Job-hunting… something is rigged…
I recently quit my job to find new greener pastures… and guess what… I’m not having much luck at the moment. It’s funny how things work out – I have killer-experience in my field, I’m well-educated – and the things I’m missing is drive and initiative according to a test I took when I got an interview for a job? Sometimes I think personality tests are wrong – other times I know they are.
Let’s examine what they do – they take a person and make him/her take a test, where he/she fills out a bunch of multiple-choice questions – from that they make a profile of him… Problem is that the person taking the test is eager to show off what he/she thinks is his/her best sides… They say that you cannot cheat these tests… “Bah, humbug” I say – if you want the test to reflect that you are outgoing and forward in your approach – which word would you then choose to reflect your ‘personality’: “Carefull”, “Guarded”, “Outgoing”, “Insecure”? This isn’t rocket-science you know…
Next problem – if the person is actually honest about his/her questionaire – then you have one more problem… he/she fills out the form as how he/she sees himself, not how he/she actually is – there is a huge gap between how you view yourself and how you are in the eyes of others.

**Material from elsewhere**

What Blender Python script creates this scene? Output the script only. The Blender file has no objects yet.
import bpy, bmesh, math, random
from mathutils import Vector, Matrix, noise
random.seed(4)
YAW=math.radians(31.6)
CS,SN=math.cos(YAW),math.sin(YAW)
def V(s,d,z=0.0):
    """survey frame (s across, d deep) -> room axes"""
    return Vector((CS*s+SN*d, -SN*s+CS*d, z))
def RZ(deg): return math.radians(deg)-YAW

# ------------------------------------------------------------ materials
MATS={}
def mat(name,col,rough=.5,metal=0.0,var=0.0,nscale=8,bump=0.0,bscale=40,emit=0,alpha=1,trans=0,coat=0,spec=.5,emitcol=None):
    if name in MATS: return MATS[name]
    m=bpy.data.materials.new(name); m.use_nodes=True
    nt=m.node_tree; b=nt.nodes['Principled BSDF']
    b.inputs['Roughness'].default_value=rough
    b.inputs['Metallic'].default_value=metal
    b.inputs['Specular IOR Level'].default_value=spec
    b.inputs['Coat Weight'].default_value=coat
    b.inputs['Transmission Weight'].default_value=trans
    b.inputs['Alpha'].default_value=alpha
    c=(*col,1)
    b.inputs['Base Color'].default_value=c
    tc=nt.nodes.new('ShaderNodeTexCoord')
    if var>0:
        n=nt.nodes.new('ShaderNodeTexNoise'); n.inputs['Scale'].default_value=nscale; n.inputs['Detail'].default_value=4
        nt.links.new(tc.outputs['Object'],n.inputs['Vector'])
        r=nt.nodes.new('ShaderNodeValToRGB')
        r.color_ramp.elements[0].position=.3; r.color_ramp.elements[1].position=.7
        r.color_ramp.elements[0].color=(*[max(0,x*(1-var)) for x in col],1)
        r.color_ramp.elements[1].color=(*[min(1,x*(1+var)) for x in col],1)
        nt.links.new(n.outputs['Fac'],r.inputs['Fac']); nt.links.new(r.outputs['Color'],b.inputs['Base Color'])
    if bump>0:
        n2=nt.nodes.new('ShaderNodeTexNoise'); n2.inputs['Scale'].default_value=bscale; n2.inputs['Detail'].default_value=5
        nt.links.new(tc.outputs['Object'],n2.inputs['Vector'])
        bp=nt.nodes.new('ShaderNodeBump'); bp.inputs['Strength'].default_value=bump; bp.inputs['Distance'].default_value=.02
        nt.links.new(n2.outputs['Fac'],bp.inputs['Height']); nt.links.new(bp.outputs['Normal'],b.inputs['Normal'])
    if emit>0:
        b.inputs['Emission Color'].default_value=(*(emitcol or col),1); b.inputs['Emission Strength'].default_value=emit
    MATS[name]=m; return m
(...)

Even I can figure this out.
You end up with a navel-essay written by a person you know is eager to get a job.
Next thing you will mention, is that I’m probably bitter from not getting the job – and of course, I’m dissappointed that they cannot use me – but I regret that they discarded me for the wrong reasons. My point in relation to exactly this job was that they discarded me for lack of initiative and drive. If they looked at my resume they would see someone that decided to try out a career in the national firefighter brigade and succeeded after starting as an accountant, someone that at the age of 24 was head of economics in a company with 50 employees with 2 persons under him. But I guess that isn’t drive and initiative…
No, the reason that they should discard me was that this particular company functions from the principle that everyone is in sales. And if they want a salesperson – I am not the guy (a fact I mentioned about 15 minutes into the first interview). I would grow hungry soon, if I had to sell something.
Of course there might be other reasons that they didn’t want to hire me – but then they should tell me those reasons instead of giving me a load of crap.
My point would be that they have to look at things in context and not base too much on something the applicant has fabricated him-/herself. It isn’t factual – it isn’t truth – at best it’s a representation of who you are dealing with from their own perspective.